* _WHAT YOU NEED TO DO_: Can the data below be echoed back word for word?

.....

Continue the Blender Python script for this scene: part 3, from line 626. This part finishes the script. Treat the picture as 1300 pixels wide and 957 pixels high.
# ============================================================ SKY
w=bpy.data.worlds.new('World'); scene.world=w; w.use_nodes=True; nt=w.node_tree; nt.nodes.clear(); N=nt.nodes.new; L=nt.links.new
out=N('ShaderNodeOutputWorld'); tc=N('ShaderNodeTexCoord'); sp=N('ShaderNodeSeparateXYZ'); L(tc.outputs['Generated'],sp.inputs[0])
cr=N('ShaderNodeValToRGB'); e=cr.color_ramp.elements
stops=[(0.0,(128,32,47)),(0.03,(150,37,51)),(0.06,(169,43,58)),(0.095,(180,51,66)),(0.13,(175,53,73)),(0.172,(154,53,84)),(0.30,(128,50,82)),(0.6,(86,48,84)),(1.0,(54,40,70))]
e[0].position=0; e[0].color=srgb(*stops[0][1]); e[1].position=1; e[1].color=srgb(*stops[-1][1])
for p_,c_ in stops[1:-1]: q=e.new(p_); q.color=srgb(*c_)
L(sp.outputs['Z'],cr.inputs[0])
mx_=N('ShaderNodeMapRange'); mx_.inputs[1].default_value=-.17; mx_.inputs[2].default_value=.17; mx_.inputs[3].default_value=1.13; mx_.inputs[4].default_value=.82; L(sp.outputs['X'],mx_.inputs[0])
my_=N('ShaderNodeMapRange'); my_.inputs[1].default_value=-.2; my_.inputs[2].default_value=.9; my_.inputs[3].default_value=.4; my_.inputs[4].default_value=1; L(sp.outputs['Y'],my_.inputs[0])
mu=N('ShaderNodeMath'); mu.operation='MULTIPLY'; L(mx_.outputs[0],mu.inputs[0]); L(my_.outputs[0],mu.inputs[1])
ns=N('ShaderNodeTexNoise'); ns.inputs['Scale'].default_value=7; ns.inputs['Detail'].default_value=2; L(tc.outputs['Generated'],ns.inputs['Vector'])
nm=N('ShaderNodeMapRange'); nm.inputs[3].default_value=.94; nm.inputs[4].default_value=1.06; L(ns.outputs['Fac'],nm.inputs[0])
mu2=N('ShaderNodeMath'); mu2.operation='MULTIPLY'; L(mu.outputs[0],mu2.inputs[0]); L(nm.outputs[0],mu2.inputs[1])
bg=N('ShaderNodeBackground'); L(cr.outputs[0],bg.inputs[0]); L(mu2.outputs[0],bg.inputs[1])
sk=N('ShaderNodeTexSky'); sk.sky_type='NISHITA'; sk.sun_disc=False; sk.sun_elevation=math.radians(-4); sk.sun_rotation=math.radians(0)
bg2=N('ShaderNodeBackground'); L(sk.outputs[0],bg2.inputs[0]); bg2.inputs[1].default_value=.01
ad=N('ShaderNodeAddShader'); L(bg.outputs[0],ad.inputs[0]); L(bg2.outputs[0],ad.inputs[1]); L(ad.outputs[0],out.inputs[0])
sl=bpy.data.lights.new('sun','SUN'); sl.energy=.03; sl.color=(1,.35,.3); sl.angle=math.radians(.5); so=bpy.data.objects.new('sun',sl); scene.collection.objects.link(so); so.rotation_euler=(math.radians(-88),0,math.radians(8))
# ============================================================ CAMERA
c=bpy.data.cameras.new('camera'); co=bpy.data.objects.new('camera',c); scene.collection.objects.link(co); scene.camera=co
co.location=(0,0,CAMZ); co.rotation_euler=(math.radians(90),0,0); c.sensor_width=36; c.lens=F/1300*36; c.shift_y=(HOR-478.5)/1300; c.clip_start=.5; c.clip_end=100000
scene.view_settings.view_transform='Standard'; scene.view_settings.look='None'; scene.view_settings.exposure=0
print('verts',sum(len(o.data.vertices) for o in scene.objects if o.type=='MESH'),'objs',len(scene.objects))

.....

* _FINISHED EXERCISE_:
Continue the Blender Python script for this scene: part 3, from line 626. This part finishes the script. Treat the picture as 1300 pixels wide and 957 pixels high.
# ============================================================ SKY
w=bpy.data.worlds.new('World'); scene.world=w; w.use_nodes=True; nt=w.node_tree; nt.nodes.clear(); N=nt.nodes.new; L=nt.links.new
out=N('ShaderNodeOutputWorld'); tc=N('ShaderNodeTexCoord'); sp=N('ShaderNodeSeparateXYZ'); L(tc.outputs['Generated'],sp.inputs[0])
cr=N('ShaderNodeValToRGB'); e=cr.color_ramp.elements
stops=[(0.0,(128,32,47)),(0.03,(150,37,51)),(0.06,(169,43,58)),(0.095,(180,51,66)),(0.13,(175,53,73)),(0.172,(154,53,84)),(0.30,(128,50,82)),(0.6,(86,48,84)),(1.0,(54,40,70))]
e[0].position=0; e[0].color=srgb(*stops[0][1]); e[1].position=1; e[1].color=srgb(*stops[-1][1])
for p_,c_ in stops[1:-1]: q=e.new(p_); q.color=srgb(*c_)
L(sp.outputs['Z'],cr.inputs[0])
mx_=N('ShaderNodeMapRange'); mx_.inputs[1].default_value=-.17; mx_.inputs[2].default_value=.17; mx_.inputs[3].default_value=1.13; mx_.inputs[4].default_value=.82; L(sp.outputs['X'],mx_.inputs[0])
my_=N('ShaderNodeMapRange'); my_.inputs[1].default_value=-.2; my_.inputs[2].default_value=.9; my_.inputs[3].default_value=.4; my_.inputs[4].default_value=1; L(sp.outputs['Y'],my_.inputs[0])
mu=N('ShaderNodeMath'); mu.operation='MULTIPLY'; L(mx_.outputs[0],mu.inputs[0]); L(my_.outputs[0],mu.inputs[1])
ns=N('ShaderNodeTexNoise'); ns.inputs['Scale'].default_value=7; ns.inputs['Detail'].default_value=2; L(tc.outputs['Generated'],ns.inputs['Vector'])
nm=N('ShaderNodeMapRange'); nm.inputs[3].default_value=.94; nm.inputs[4].default_value=1.06; L(ns.outputs['Fac'],nm.inputs[0])
mu2=N('ShaderNodeMath'); mu2.operation='MULTIPLY'; L(mu.outputs[0],mu2.inputs[0]); L(nm.outputs[0],mu2.inputs[1])
bg=N('ShaderNodeBackground'); L(cr.outputs[0],bg.inputs[0]); L(mu2.outputs[0],bg.inputs[1])
sk=N('ShaderNodeTexSky'); sk.sky_type='NISHITA'; sk.sun_disc=False; sk.sun_elevation=math.radians(-4); sk.sun_rotation=math.radians(0)
bg2=N('ShaderNodeBackground'); L(sk.outputs[0],bg2.inputs[0]); bg2.inputs[1].default_value=.01
ad=N('ShaderNodeAddShader'); L(bg.outputs[0],ad.inputs[0]); L(bg2.outputs[0],ad.inputs[1]); L(ad.outputs[0],out.inputs[0])
sl=bpy.data.lights.new('sun','SUN'); sl.energy=.03; sl.color=(1,.35,.3); sl.angle=math.radians(.5); so=bpy.data.objects.new('sun',sl); scene.collection.objects.link(so); so.rotation_euler=(math.radians(-88),0,math.radians(8))
# ============================================================ CAMERA
c=bpy.data.cameras.new('camera'); co=bpy.data.objects.new('camera',c); scene.collection.objects.link(co); scene.camera=co
co.location=(0,0,CAMZ); co.rotation_euler=(math.radians(90),0,0); c.sensor_width=36; c.lens=F/1300*36; c.shift_y=(HOR-478.5)/1300; c.clip_start=.5; c.clip_end=100000
scene.view_settings.view_transform='Standard'; scene.view_settings.look='None'; scene.view_settings.exposure=0
print('verts',sum(len(o.data.vertices) for o in scene.objects if o.type=='MESH'),'objs',len(scene.objects))